Glenn Sloggett: ‘A white trash love story’. Review

 

THE POETRY OF JUNK

Sloggett. Even the name has strange phonetic reverences that call to mind associations of the discarded and the refused. Perhaps it’s the roots – slog and get – a process of slow, careful gleaning that throw me into a tangential reverie in front of the works by Melbourne’s photo-poet of the unloved.

Before you think that I have slipped and fell into a psychobubble, let me assure you that the formal rigour and conceptual consistency of Glen Sloggett’s exploration of his urban environment is devoid of the kind of cheap, hard-hitting sentimentality that plagues so much of so-called autobiographical mode of contemporary photography.

Yet, the photographs in his latest show are indeed deeply personal, emotionally felt experiences of the energies contained in material objects and banal everyday situations. If Sloggett’s previous series such as ‘Cheaper and Deeper’, contained a more pronounced critique of alienation inherent in the suburban culture, the works shown as part of the ‘A white trash (lost) love story’ series at the Stills Gallery, Sydney in February are devoid of such sharp, merciless outlook.

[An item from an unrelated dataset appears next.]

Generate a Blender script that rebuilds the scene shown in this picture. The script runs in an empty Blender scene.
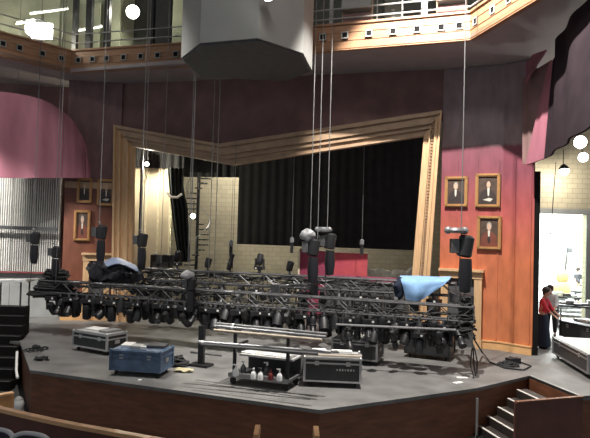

The style and format of the photographs is the same as in Sloggett’s earlier works: the images are large (80x80cm), square, printed with an abandunt white border, compositions luck obvious artistry, recalling snapshots, yet exhibit overwhelming detail. Colour is vibrant, almost kitschy in this case hinting at the hidden melodramatic subtext behind much of the imagery. People are conspicuous by their absence. Thus, for the photographer, every element found on the streets becomes a kind of a still-life: an almost dead memento for an event that is about to pass into obscurity.  As the artist himself stated ‘no matter where I go, I always find places and environments that are in the process of falling down…I want to capture the last signs of optimism before inevitable disrepair.’

What is touching about these recent works is the evidence of the lone presence of the artist, made obvious by the intrusive camera flash. The startling harshness of the flash, forcefully singles out ubiquitous elements like a graffiti on a wall or a discarded piece of cardboard, from their everyday context. It is almost as if the photographer wants to exhume the loneliness contained in these unloved things and let the audience find a reflection of their own trashy love story. As such, the series becomes almost cathartic. Indeed, by concentrating on things discarded and refused by society, Sloggett asks us to pause and contemplate on the passage of time, mortality but also the extremely touching pleas for communication and connection (like the scrawl in wet concrete which says ‘U R ALONE’) that we tend to overlook in the rush flow of our daily lives.
The strength of Sloggett’s images lies in the photographer’s ability to retain the presence of these objects and environments, while simultaneously transforming them into metaphors.

Sloggett, who won the prestigious John and Margaret Baker fellowship for an emerging artist in 2001, has been widely exhibited in Australia as well being included in surveys of Australian photography overseas. He is also represented in major museum collections such as the Art Gallery of New South Wales. Despite this relative prominence on the art scene, the photographer continues to work in a factory manufacturing plastic vacuum moldings on the outskirts of suburban Melbourne, remaining vitally connected to the environment that feeds his art.

Glenn Sloggett’s one man show ‘A white trash love story’ was held at the Stills Gallery, Sydney, between February 1-25, 2012.